‘Bishop of Bling’ getting a job at the Vatican
Updated: Feb 19, 2020
The Vatican has found a place for the “Bishop of Bling.”
It’s still a bit of a mystery, with no official confirmation, but it seems that Pope Francis has agreed to make German Bishop Franz-Peter Tebartz-van Elst the “delegate for catechesis” at the Pontifical Council for New Evangelization. It’s a new position, created just for him.
Nearly a year ago, Pope Francis accepted the resignation of Tebartz-van Elst as the bishop of Limburg, in the wake of a spending scandal. The bishop was remodeling his residence and a diocesan center to the tune of $40 million (his walk-in closets alone were said to have cost $480,000.)
At that time, the Vatican said Tebartz-van Elst would eventually be given another assignment. His position at the new evangelization council will involve making contact with bishops’ conferences on issues involving religious education, which has been one of his areas of interest. In contrast to earlier reports, he will not be given an executive position at the council.

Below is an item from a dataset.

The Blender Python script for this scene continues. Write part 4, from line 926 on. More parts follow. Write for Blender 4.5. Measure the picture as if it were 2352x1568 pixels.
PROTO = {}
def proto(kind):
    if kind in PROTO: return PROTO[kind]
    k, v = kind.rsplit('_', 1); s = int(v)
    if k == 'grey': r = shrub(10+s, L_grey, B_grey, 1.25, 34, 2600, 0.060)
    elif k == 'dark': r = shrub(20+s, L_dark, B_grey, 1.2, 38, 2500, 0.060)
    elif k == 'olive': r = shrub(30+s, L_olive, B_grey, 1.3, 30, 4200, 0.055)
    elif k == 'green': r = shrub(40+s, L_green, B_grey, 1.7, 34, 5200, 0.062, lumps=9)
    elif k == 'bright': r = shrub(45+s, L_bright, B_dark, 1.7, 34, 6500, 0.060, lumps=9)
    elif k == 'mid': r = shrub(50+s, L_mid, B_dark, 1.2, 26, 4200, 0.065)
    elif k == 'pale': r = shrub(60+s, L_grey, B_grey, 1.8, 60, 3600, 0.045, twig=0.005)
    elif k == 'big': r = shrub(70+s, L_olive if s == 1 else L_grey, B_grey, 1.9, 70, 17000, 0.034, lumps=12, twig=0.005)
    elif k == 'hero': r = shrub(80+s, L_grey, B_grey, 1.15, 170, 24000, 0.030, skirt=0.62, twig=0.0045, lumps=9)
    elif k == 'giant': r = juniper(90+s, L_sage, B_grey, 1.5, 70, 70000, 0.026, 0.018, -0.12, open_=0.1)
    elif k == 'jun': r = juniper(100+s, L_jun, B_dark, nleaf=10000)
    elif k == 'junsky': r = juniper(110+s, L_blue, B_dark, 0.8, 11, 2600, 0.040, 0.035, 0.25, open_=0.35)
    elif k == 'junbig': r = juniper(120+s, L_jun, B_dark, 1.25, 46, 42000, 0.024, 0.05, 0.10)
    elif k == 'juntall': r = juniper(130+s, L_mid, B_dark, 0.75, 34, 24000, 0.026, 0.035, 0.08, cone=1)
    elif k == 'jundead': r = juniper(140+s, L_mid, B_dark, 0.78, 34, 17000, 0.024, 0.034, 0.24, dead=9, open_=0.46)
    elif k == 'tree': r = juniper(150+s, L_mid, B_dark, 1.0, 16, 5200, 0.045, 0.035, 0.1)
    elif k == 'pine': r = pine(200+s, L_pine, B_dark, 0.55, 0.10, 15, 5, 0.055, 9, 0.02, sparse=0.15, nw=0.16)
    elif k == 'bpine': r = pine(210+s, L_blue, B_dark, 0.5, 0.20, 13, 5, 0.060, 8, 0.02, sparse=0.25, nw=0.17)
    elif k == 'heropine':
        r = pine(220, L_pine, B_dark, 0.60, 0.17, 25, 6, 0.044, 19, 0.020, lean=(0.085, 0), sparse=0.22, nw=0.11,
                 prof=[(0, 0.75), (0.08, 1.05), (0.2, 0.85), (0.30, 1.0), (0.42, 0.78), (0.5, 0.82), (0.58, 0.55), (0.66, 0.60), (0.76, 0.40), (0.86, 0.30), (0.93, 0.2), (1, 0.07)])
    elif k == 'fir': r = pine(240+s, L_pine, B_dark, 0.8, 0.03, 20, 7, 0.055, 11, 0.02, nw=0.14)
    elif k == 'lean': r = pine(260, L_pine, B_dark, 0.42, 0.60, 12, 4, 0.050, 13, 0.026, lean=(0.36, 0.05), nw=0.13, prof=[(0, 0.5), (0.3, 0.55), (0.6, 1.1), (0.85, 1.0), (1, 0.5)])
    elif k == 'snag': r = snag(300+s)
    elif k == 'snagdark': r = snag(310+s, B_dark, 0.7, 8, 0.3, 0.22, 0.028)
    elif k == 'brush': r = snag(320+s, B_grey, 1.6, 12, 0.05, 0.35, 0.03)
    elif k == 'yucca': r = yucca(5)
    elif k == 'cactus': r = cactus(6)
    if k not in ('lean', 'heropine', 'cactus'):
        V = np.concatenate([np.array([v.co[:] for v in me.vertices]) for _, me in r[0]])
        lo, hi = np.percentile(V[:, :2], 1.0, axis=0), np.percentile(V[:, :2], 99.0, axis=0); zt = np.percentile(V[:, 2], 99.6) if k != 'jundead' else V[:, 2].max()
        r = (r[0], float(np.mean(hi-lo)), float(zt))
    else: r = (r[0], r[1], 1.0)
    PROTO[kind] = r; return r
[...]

It struck some as odd that a bishop forced to resign for financial mismanagement would land any job in the Roman Curia. All the more, in this case, because under the Curia restructuring plan being hammered out by papal commissions, the council for new evangelization may well disappear sometime next year.
However, parking problematic bishops in the Curia is a bit of a Vatican tradition.

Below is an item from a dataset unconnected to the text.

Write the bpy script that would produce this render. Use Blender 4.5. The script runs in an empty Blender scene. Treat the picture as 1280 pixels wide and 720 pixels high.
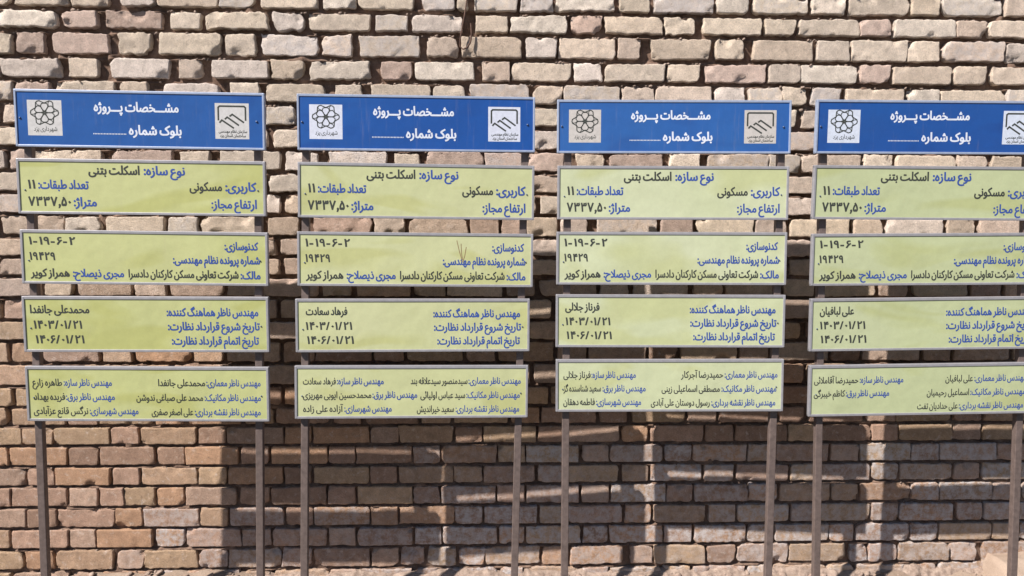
import bpy, math, random
import numpy as np
from mathutils import Vector, Matrix
from mathutils.geometry import delaunay_2d_cdt
random.seed(7)
rng = np.random.default_rng(11)
R = math.radians
scene = bpy.context.scene
col = scene.collection

# ------------------------------------------------------------ camera
F = 1000.0 / 1280.0                     # focal length over image width
DW = 2.86                               # camera to wall, metres
PITCH, YAW, ROLL = R(5.5), R(1.8), R(0.22)
CAM = Vector((0.0, -DW, 1.42))
fw = Vector((math.sin(YAW) * math.cos(PITCH), math.cos(YAW) * math.cos(PITCH), -math.sin(PITCH)))
rt = fw.cross(Vector((0, 0, 1))).normalized()
up = rt.cross(fw)
rt, up = rt * math.cos(ROLL) + up * math.sin(ROLL), up * math.cos(ROLL) - rt * math.sin(ROLL)
cd = bpy.data.cameras.new('camera')
cam = bpy.data.objects.new('camera', cd)
col.objects.link(cam)
m = Matrix((rt, up, -fw)).transposed().to_4x4()
m.translation = CAM
cam.matrix_world = m
cd.sensor_width = 36.0
cd.lens = 36.0 * F
cd.clip_start = 0.05
cd.clip_end = 500
scene.camera = cam

# ------------------------------------------------------------ light
sv = Vector((1.453, 1.0, -1.777)).normalized()      # the way the sunlight travels
toward = -sv
sd = bpy.data.lights.new('sun', 'SUN')
sd.energy = 5.0
sd.angle = R(0.55)
sd.color = (1.0, 0.92, 0.83)
so = bpy.data.objects.new('sun', sd)
col.objects.link(so)
so.rotation_euler = toward.to_track_quat('Z', 'Y').to_euler()
so.location = (-4, -6, 6)
world = bpy.data.worlds.new('World')
scene.world = world
world.use_nodes = True
wn = world.node_tree
sky = wn.nodes.new('ShaderNodeTexSky')
sky.sky_type = 'NISHITA'
sky.sun_disc = False
sky.sun_elevation = math.asin(toward.z)
sky.sun_rotation = math.atan2(toward.x, toward.y)
sky.dust_density = 0.3
sky.altitude = 1200
sky.air_density = 0.9
bgn = wn.nodes['Background']
bgn.inputs[1].default_value = 0.05
wn.links.new(sky.outputs[0], bgn.inputs[0])
scene.view_settings.view_transform = 'Standard'
scene.view_settings.look = 'None'
scene.view_settings.exposure = 0.86
scene.view_settings.gamma = 1.0

# ------------------------------------------------------------ helpers
def ray(px, py):
    return fw + rt * ((px - 640) / 1000.0) - up * ((py - 360) / 1000.0)
def hit(px, py, p0, n):
    d = ray(px, py)
    t = (p0 - CAM).dot(n) / d.dot(n)
    return CAM + d * t
WN = Vector((0, -1, 0))
def wall(px, py):
    return hit(px, py, Vector((0, 0, 0)), WN)

def hash3(i, j, k, s):
    n = (i * 73856093) ^ (j * 19349663) ^ (k * 83492791) ^ (s * 2654435761)
    n = (n ^ (n >> 13)) * 1274126177
    n = n & 0x7fffffff
    n = (n ^ (n >> 16)) * 2246822519
    return ((n & 0x7fffffff) / float(0x7fffffff)) * 2 - 1
def vnoise(P, freq, seed=0):
    Q = np.asarray(P, dtype=np.float64) * freq
    I = np.floor(Q).astype(np.int64)
    f = Q - I
    f = f * f * (3 - 2 * f)
    out = 0
    for a in (0, 1):
        for b in (0, 1):
            for c in (0, 1):
                w = (f[:, 0] if a else 1 - f[:, 0]) * (f[:, 1] if b else 1 - f[:, 1]) * (f[:, 2] if c else 1 - f[:, 2])
                out = out + w * hash3(I[:, 0] + a, I[:, 1] + b, I[:, 2] + c, seed)
    return out
def fbm(P, freq, octs=3, seed=0):
    s, a = 0, 1.0
    for o in range(octs):
        s = s + a * vnoise(P, freq * 2 ** o, seed + o * 17)
        a *= 0.5
    return s

def mesh(name, V, faces, mats, tint=None, smooth=True, fm=None):
    me = bpy.data.meshes.new(name)
    me.from_pydata([tuple(v) for v in V], [], [tuple(int(i) for i in f) for f in faces])
    for mt in (mats if isinstance(mats, (list, tuple)) else [mats]):
        me.materials.append(mt)
    if fm is not None:
        me.polygons.foreach_set('material_index', fm)
    if smooth:
        me.polygons.foreach_set('use_smooth', [True] * len(me.polygons))
    if tint is not None:
        at = me.color_attributes.new('tint', 'FLOAT_COLOR', 'POINT')
        at.data.foreach_set('color', np.asarray(tint, dtype=np.float32).ravel())
    me.update()
    return me
def link(name, me, parent=None, **props):
    o = bpy.data.objects.new(name, me)
    col.objects.link(o)
    if parent is not None:
        o.parent = parent
    for k, v in props.items():
        o[k] = v
    return o
def empty(name, loc, **props):
    o = bpy.data.objects.new(name, None)
    o.empty_display_size = 0.1
    o.location = loc
    col.objects.link(o)
    for k, v in props.items():
        o[k] = v
    return o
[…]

After former Archbishop Emmanuel Milingo was removed from his Zambian diocese over faith-healing practices in 1983, he was brought to the Council for Migrants and Travelers as a special delegate. In 2011, Portuguese Bishop Carlo Azevedo ended up in a newly created position of delegate at the Pontifical Council for Culture, following disagreements with the patriarch of Lisbon.
Bishop Tebartz-van Elst is only 55, and presumably has many years of service to the church ahead of him. Whether his time at the Vatican is rehabilitation or reward remains to be seen.
One group wasted no time criticizing the appointment. SNAP, the Survivors Network of those Abused by Priests, said in a statement: “This is why corruption in the church hierarchy continues. And it’s why the supposed ‘new policies’ to deal with irresponsible bishops won’t work. Because virtually no wrongdoer is ever harshly disciplined. And even when a prelate’s misdeeds are so egregious that the Vatican must act, the ‘discipline’ is temporary.”